This study aims to explore gender and familial relations in the power structure in Chinese Pentecostalism. Since its emergence in North America in the early twentieth century, Pentecostalism, a form of Christianity with a distinctive emphasis onSpirit-filled/empowered religious experiences, has rapidly grown in the Global South. What surprises scholars is the formation and development of the interdisciplinary study of Pentecostalism worldwide, which is now known as Pentecostal studies. In particular, gender has long been a debated theme in global Pentecostal scholarship.

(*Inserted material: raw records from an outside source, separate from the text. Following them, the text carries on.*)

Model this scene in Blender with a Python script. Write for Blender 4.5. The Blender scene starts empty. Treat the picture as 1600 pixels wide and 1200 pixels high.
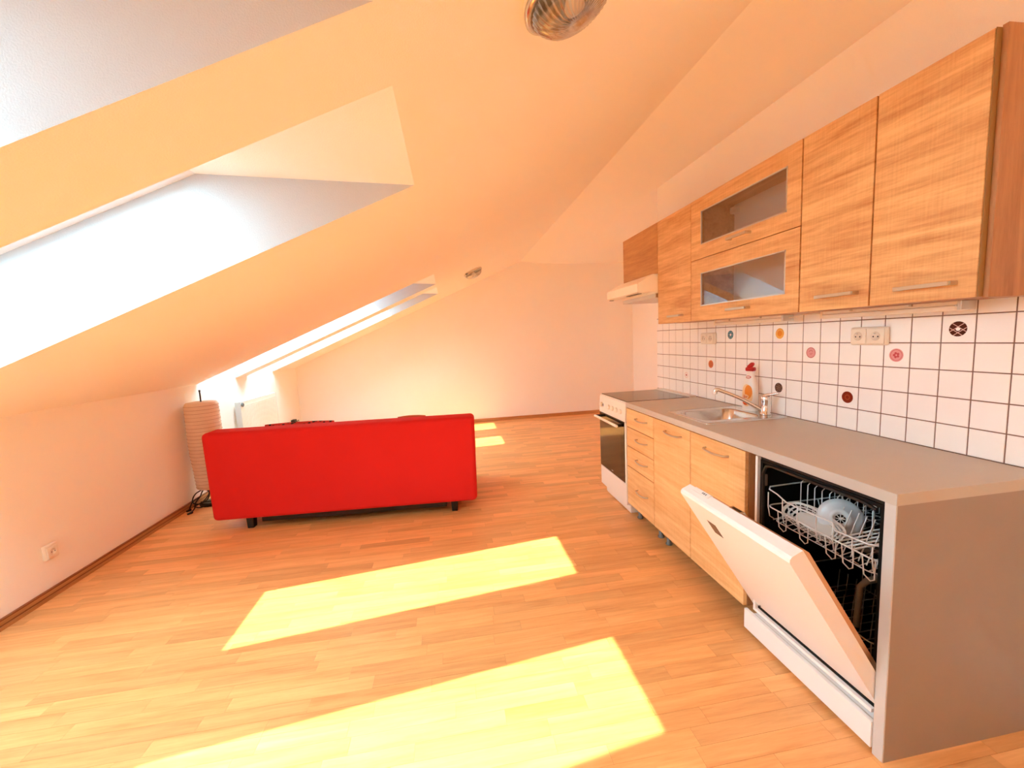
import bpy, bmesh, math, random
from mathutils import Vector, Matrix
R_ = random.Random(7)
SC = bpy.context.scene
COL = SC.collection

# ------------------------------------------------------------------ camera
cam_d = bpy.data.cameras.new('camera')
cam = bpy.data.objects.new('camera', cam_d); COL.objects.link(cam)
r_ = Vector((0.98723256, -0.15176020, -0.04838086))
d_ = Vector((-0.06413240, -0.10067626, -0.99285010))
f_ = Vector((0.14580433, 0.98327673, -0.10912363))
CAM = Vector((-1.80648, -3.36462, 1.35012))
M = Matrix((r_, -d_, -f_)).transposed().to_4x4(); M.translation = CAM
cam.matrix_world = M
cam_d.sensor_width = 36.0
cam_d.lens = 639.281 / 1600 * 36.0
cam_d.clip_start = 0.02
SC.camera = cam

# ------------------------------------------------------------------ light
SUN_DIR = Vector((0.797, 0.405, -1.0)).normalized()
sun_d = bpy.data.lights.new('sun', 'SUN'); sun_d.energy = 10.5; sun_d.angle = math.radians(0.5)
sun_d.color = (1.0, 0.90, 0.58)
sun = bpy.data.objects.new('sun', sun_d); COL.objects.link(sun)
sun.rotation_euler = SUN_DIR.to_track_quat('-Z', 'Y').to_euler()
sun.location = (-6, -4, 8)
world = bpy.data.worlds.new('sky'); SC.world = world; world.use_nodes = True
wb = world.node_tree.nodes['Background']
wb.inputs[0].default_value = (0.56, 0.97, 1.14, 1); wb.inputs[1].default_value = 9.3
SC.view_settings.view_transform = 'Standard'
SC.view_settings.look = 'None'
SC.view_settings.exposure = 0.78
SC.view_settings.gamma = 1.0
SC.view_settings.use_curve_mapping = False
SC.cycles.transparent_max_bounces = 16
SC.cycles.sample_clamp_indirect = 0.0
SC.cycles.diffuse_bounces = 16
SC.cycles.max_bounces = 24

# ------------------------------------------------------------------ materials
def lin(c):
    return tuple(((v/255)/12.92 if v/255 <= .04045 else ((v/255+.055)/1.055)**2.4) for v in c)
def mat(name, rgb, rough=.5, metal=0.0, spec=.5, bump=0.0, bscale=60.0, var=0.0, vscale=3.0, coat=0.0):
    m = bpy.data.materials.new(name); m.use_nodes = True
    nt = m.node_tree; b = nt.nodes['Principled BSDF']
    col = (*lin(rgb), 1)
    b.inputs['Base Color'].default_value = col
    b.inputs['Roughness'].default_value = rough
    b.inputs['Metallic'].default_value = metal
    b.inputs['Specular IOR Level'].default_value = spec
    if coat: b.inputs['Coat Weight'].default_value = coat
    geo = nt.nodes.new('ShaderNodeNewGeometry')
    if var:
        n = nt.nodes.new('ShaderNodeTexNoise'); n.inputs['Scale'].default_value = vscale
        n.inputs['Detail'].default_value = 4
        nt.links.new(geo.outputs['Position'], n.inputs['Vector'])
        hs = nt.nodes.new('ShaderNodeHueSaturation'); hs.inputs['Color'].default_value = col
        mr = nt.nodes.new('ShaderNodeMapRange'); mr.inputs[3].default_value = 1-var; mr.inputs[4].default_value = 1+var
        nt.links.new(n.outputs['Fac'], mr.inputs[0]); nt.links.new(mr.outputs[0], hs.inputs['Value'])
        nt.links.new(hs.outputs[0], b.inputs['Base Color'])
    if bump:
        n = nt.nodes.new('ShaderNodeTexNoise'); n.inputs['Scale'].default_value = bscale
        n.inputs['Detail'].default_value = 3
        nt.links.new(geo.outputs['Position'], n.inputs['Vector'])
        bp = nt.nodes.new('ShaderNodeBump'); bp.inputs['Strength'].default_value = bump; bp.inputs['Distance'].default_value = .004
        nt.links.new(n.outputs['Fac'], bp.inputs['Height']); nt.links.new(bp.outputs[0], b.inputs['Normal'])
    return m

def wood(name, dark, light, axis, rough=.45, tone=False, fine=1.0, saw=False, contrast=1.0):
    """wood grain stretched along axis (0 x, 1 y, 2 z), shifted for every object"""
    m = bpy.data.materials.new(name); m.use_nodes = True
    nt = m.node_tree; b = nt.nodes['Principled BSDF']; L = nt.links.new
    b.inputs['Roughness'].default_value = rough
    geo = nt.nodes.new('ShaderNodeNewGeometry')
    info = nt.nodes.new('ShaderNodeObjectInfo')
    if tone:
        at = nt.nodes.new('ShaderNodeAttribute'); at.attribute_name = 'tone'; at.attribute_type = 'GEOMETRY'
        seed = nt.nodes.new('ShaderNodeMath'); seed.operation = 'MULTIPLY_ADD'
        L(at.outputs['Fac'], seed.inputs[0]); seed.inputs[1].default_value = 91.7
        L(info.outputs['Random'], seed.inputs[2])
    else:
        seed = nt.nodes.new('ShaderNodeMath'); seed.operation = 'MULTIPLY'
        L(info.outputs['Random'], seed.inputs[0]); seed.inputs[1].default_value = 37.0
    mp = nt.nodes.new('ShaderNodeMapping')
    s = [14.0*fine]*3; s[axis] = 1.1*fine
    mp.inputs['Scale'].default_value = s
    L(geo.outputs['Position'], mp.inputs['Vector'])
    add = nt.nodes.new('ShaderNodeVectorMath'); add.operation = 'ADD'
    comb = nt.nodes.new('ShaderNodeCombineXYZ')
    for i in range(3): L(seed.outputs[0], comb.inputs[i])
    L(mp.outputs[0], add.inputs[0]); L(comb.outputs[0], add.inputs[1])
    n1 = nt.nodes.new('ShaderNodeTexNoise'); n1.inputs['Scale'].default_value = 1.0
    n1.inputs['Detail'].default_value = 6; n1.inputs['Distortion'].default_value = 1.2
    n2 = nt.nodes.new('ShaderNodeTexNoise'); n2.inputs['Scale'].default_value = 6.0
    n2.inputs['Detail'].default_value = 4; n2.inputs['Roughness'].default_value = .7
    L(add.outputs[0], n1.inputs['Vector']); L(add.outputs[0], n2.inputs['Vector'])
    mx = nt.nodes.new('ShaderNodeMix'); mx.data_type = 'FLOAT'; mx.inputs[0].default_value = .4
    L(n1.outputs['Fac'], mx.inputs[2]); L(n2.outputs['Fac'], mx.inputs[3])
    src = mx.outputs[0]
    if saw:
        mp2 = nt.nodes.new('ShaderNodeMapping'); s2 = [160.0]*3; s2[axis] = 160.0
        other = 2 if axis == 1 else 1
        s2 = [20.0]*3; s2[axis] = 170.0; s2[other] = 9.0
        mp2.inputs['Scale'].default_value = s2; L(geo.outputs['Position'], mp2.inputs['Vector'])
        n3 = nt.nodes.new('ShaderNodeTexNoise'); n3.inputs['Scale'].default_value = 1.0; n3.inputs['Detail'].default_value = 1
        L(mp2.outputs[0], n3.inputs['Vector'])
        mx2 = nt.nodes.new('ShaderNodeMix'); mx2.data_type = 'FLOAT'; mx2.inputs[0].default_value = .10
        L(src, mx2.inputs[2]); L(n3.outputs['Fac'], mx2.inputs[3]); src = mx2.outputs[0]
    cr = nt.nodes.new('ShaderNodeValToRGB')
    cr.color_ramp.elements[0].position = .5-.16/contrast; cr.color_ramp.elements[0].color = (*lin(dark), 1)
    cr.color_ramp.elements[1].position = .5+.12/contrast; cr.color_ramp.elements[1].color = (*lin(light), 1)
    L(src, cr.inputs[0])
    out = cr.outputs[0]
    if tone:
        hs = nt.nodes.new('ShaderNodeHueSaturation')
        mr = nt.nodes.new('ShaderNodeMapRange'); mr.inputs[3].default_value = .86; mr.inputs[4].default_value = 1.10
        L(at.outputs['Fac'], mr.inputs[0]); L(mr.outputs[0], hs.inputs['Value']); L(out, hs.inputs['Color'])
        out = hs.outputs[0]
    L(out, b.inputs['Base Color'])
    return m

def pane_mat(name, tint, f0=.04):
    m = bpy.data.materials.new(name); m.use_nodes = True
    nt = m.node_tree; nt.nodes.clear(); L = nt.links.new
    o = nt.nodes.new('ShaderNodeOutputMaterial'); mix = nt.nodes.new('ShaderNodeMixShader')
    t = nt.nodes.new('ShaderNodeBsdfTransparent'); t.inputs[0].default_value = (*tint, 1)
    g = nt.nodes.new('ShaderNodeBsdfGlossy'); g.inputs['Roughness'].default_value = 0.0
    lw = nt.nodes.new('ShaderNodeLayerWeight'); lw.inputs[0].default_value = .5
    pw = nt.nodes.new('ShaderNodeMath'); pw.operation = 'POWER'; pw.inputs[1].default_value = 5.0
    L(lw.outputs['Facing'], pw.inputs[0])
    fr = nt.nodes.new('ShaderNodeMath'); fr.operation = 'MULTIPLY_ADD'; fr.inputs[1].default_value = 1-f0; fr.inputs[2].default_value = f0
    L(pw.outputs[0], fr.inputs[0])
    L(fr.outputs[0], mix.inputs[0]); L(t.outputs[0], mix.inputs[1]); L(g.outputs[0], mix.inputs[2]); L(mix.outputs[0], o.inputs[0])
    return m

def paint(name, rgb, scale=260):
    return mat(name, rgb, .9, spec=.15, bump=.25, bscale=scale, var=.012, vscale=1.6)

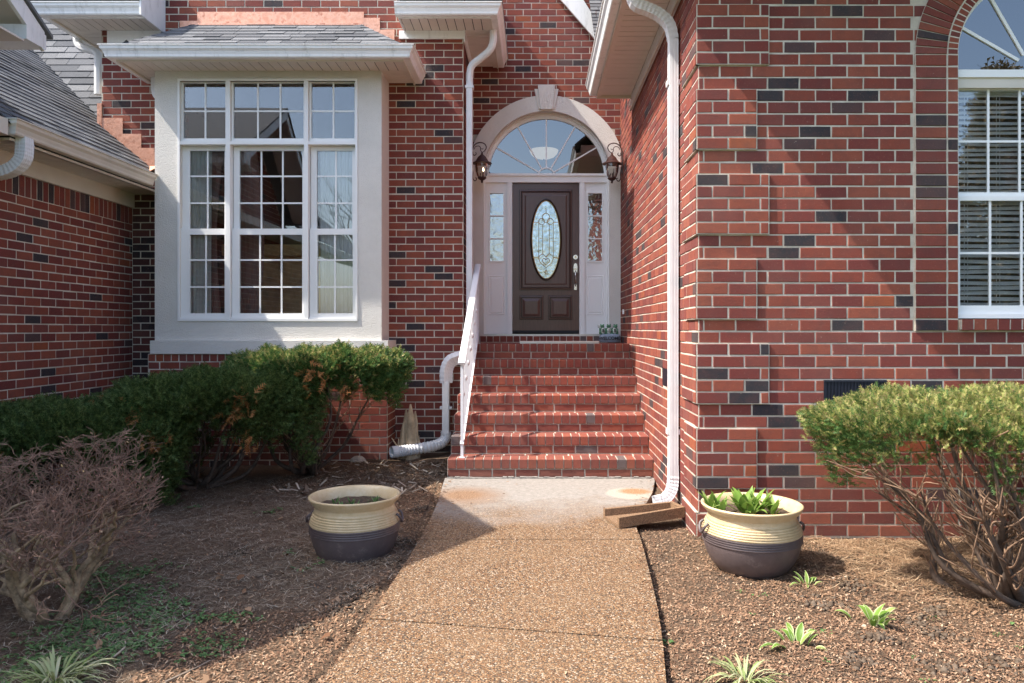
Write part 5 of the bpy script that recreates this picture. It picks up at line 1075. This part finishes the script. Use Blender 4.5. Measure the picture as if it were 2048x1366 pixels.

One of the dominant discourses is Bernice Martin’s thesis of the Pentecostal gender paradox, which points out an ambiguity of gender’s role in shaping patriarchy, empowerment, and domestication in the Pentecostal ecclesiastical power relations, particularly evident in the Global South. However, the theoretical transferability of this thesis to the case of Chinese Pentecostalism remains doubtful. The question of how Chinese sociocultural contextuality shapes and reshapes gender and familial relations in Chinese Pentecostalism remains ambiguous and thus needs to be addressed.
This study adopts a five-year ethnography of Chinese Pentecostal churches in Hong Kong through participant observation, formal interviews, casual conversations, and the collection and analysis of literature. The study is grounded in the interpretative sociological framework of social Confucianism, informed by Ambrose Yeo-Chi King. The author argues that this sociocultural contextuality plays a critical role in shaping the power relations in Chinese Pentecostal churches. This study also challenges the inherent interpretation of the Pentecostal ecclesiastical power structure through the lens of gender and argues for a contextual interpretation of the Pentecostal ecclesiastical power relations that emphasizes symbolic paternalism through a symbolic familial lens. This study envisages contributing to the social scientific study of Pentecostalism by revisiting the existing Pentecostal theory and adopting the Chinese sociological theory that sheds light on the possibility of a new interpretation.